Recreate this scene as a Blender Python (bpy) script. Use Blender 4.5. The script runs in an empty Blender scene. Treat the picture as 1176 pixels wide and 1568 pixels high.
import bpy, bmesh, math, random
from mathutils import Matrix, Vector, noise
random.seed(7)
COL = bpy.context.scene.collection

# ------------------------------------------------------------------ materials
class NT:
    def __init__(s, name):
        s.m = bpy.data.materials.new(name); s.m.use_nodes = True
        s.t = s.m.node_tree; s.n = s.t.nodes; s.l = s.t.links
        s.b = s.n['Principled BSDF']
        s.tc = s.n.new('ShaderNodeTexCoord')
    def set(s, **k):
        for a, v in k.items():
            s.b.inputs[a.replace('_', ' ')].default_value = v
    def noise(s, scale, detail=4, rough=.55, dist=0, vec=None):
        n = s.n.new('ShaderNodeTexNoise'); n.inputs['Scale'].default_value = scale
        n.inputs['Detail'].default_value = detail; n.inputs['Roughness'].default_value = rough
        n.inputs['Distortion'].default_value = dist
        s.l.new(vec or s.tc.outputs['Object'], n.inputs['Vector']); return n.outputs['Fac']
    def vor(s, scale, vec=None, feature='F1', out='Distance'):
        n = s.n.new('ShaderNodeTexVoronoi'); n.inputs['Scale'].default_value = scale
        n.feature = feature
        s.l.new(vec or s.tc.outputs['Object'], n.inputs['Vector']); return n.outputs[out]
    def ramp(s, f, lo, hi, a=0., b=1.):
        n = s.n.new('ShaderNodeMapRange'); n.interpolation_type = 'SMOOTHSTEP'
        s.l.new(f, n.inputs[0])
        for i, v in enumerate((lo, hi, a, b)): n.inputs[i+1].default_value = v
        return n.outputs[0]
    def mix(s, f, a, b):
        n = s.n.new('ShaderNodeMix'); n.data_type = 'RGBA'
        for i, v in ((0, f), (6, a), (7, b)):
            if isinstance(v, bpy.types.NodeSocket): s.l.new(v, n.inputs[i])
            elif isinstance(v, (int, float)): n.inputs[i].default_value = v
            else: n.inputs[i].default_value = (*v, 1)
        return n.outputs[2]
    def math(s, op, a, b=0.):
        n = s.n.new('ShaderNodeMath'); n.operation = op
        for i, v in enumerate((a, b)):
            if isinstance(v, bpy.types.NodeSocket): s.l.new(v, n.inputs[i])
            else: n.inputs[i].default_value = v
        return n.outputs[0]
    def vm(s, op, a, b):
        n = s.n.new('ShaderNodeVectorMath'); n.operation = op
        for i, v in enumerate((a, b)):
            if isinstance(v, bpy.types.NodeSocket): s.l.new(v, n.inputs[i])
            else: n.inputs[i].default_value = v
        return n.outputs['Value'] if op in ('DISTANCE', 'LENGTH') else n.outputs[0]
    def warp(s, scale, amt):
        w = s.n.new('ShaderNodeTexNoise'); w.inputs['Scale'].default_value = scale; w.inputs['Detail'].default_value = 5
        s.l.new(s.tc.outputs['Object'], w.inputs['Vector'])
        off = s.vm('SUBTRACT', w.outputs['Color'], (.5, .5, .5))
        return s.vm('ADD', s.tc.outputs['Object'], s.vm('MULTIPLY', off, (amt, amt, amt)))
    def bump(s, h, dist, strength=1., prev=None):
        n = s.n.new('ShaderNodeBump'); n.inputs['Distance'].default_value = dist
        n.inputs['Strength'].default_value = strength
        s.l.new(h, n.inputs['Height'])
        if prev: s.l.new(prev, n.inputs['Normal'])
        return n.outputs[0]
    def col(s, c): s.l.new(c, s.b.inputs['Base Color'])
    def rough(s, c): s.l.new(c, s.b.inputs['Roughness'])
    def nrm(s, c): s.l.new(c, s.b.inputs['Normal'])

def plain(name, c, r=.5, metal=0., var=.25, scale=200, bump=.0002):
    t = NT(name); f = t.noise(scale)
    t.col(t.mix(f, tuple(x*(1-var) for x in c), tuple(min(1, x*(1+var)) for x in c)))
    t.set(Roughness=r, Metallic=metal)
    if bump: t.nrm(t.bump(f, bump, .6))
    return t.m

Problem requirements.
Write out, exactly and with nothing else, the lines of the listing above from its first line through the line with "COL = bpy.context.scene.collection".

Solution to this task.
Recreate this scene as a Blender Python (bpy) script. Use Blender 4.5. The script runs in an empty Blender scene. Treat the picture as 1176 pixels wide and 1568 pixels high.
import bpy, bmesh, math, random
from mathutils import Matrix, Vector, noise
random.seed(7)
COL = bpy.context.scene.collection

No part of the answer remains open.